The repairman was surprised by his find when he pulled out the dashboard. The car had been in such disrepair that it was retired in September and left parked at a city garage, where the repairman went to get salvage parts.
“He wasn’t sure exactly what it was. It was a package. It was wrapped up,” Kennedy related. “He unfurled it, thought it was drugs, and called us.”
At this point, the deputy chief said, it is impossible to tell whether the drug dealer left the cocaine behind or whether someone hid it there later.
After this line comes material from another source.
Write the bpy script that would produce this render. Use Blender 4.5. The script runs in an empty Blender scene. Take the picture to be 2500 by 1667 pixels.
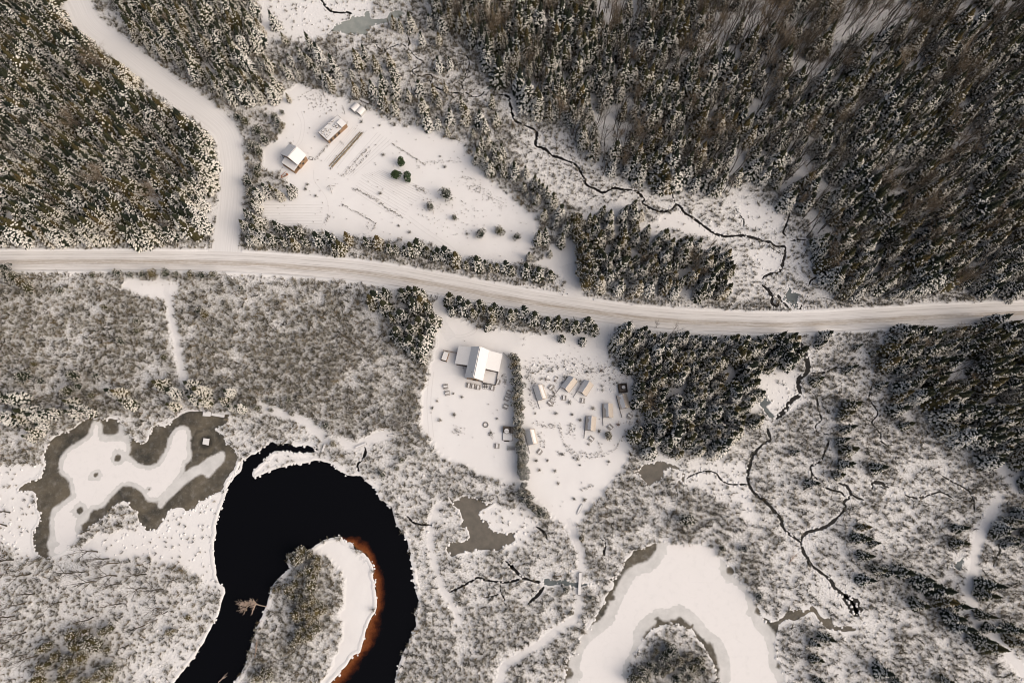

He said the former scenario is the likelier.
“It’s not something that we could put on anyone” with a criminal charge, Kennedy said, so the police will dispose of the drugs the same way they dispose of other drugs, by having them burned in an incinerator in Massachusetts.
The vehicle was searched at the time it was confiscated, but there is nobody to blame for not having found the cocaine, Kennedy said.
In a strikingly similar incident, a Burrillville Town Council member bought a used police cruiser from the City of Hartford in which he found drugs last week. A suspect apparently had managed to tuck a bag of drugs into a crack in the molded plastic rear seat before he was thoroughly searched.
The Providence police are accustomed to drug dealers using sophisticated concealments in cars and sport-utility vehicles. They have found electrically and hydraulically operated compartments that pop out of the trunk, the seats, the door — anywhere — that are operated remotely or by manipulating an object inside. In this case the crack was merely stuffed into the dashboard.
The police gained control of the green 1997 Taurus on Dec. 20, 2000, in connection with the conviction in U.S. District Court of Eduard Ruiz, who was then 26, on possession of more than one ounce of cocaine and possession of cocaine with intent to deliver.
With the help of a confidential informant, detectives had obtained a search warrant and gone to Ruiz’s apartment at 84 Borinquen St. on April 18, 2000. They found 780 grams of cocaine and $12,000, which they seized, as well as his Taurus.
On Nov. 8, 2000, he was sentenced to serve three years and one month in prison followed by five years’ probation.
The case reminded some local officers of The French Connection, a 1971 Academy Award-winning movie that was loosely based on one of the largest hauls of illegal drugs at the time. In the movie, narcotics investigators have a luxury car virtually disassembled in a hunt for smuggled heroin. Frustrated that they cannot find the contraband, the mechanics doing the work are prepared to give up.
But the investigators insist the car is “hot,” and the lead mechanic concedes that there is just one more place to look: the rocker panels beneath the doors. As it turns out, that’s where the heroin is hidden.
Kennedy said the Providence police don’t take apart an entire vehicle when it is seized from a drug dealer. Criminalists and narcotics detectives examine it, as do mechanics.
“But we don’t rip out the dashboard and rocker panels,” he said.
“To be 100-percent certain … we would have to totally dismantle the vehicle. And that’s not practical.”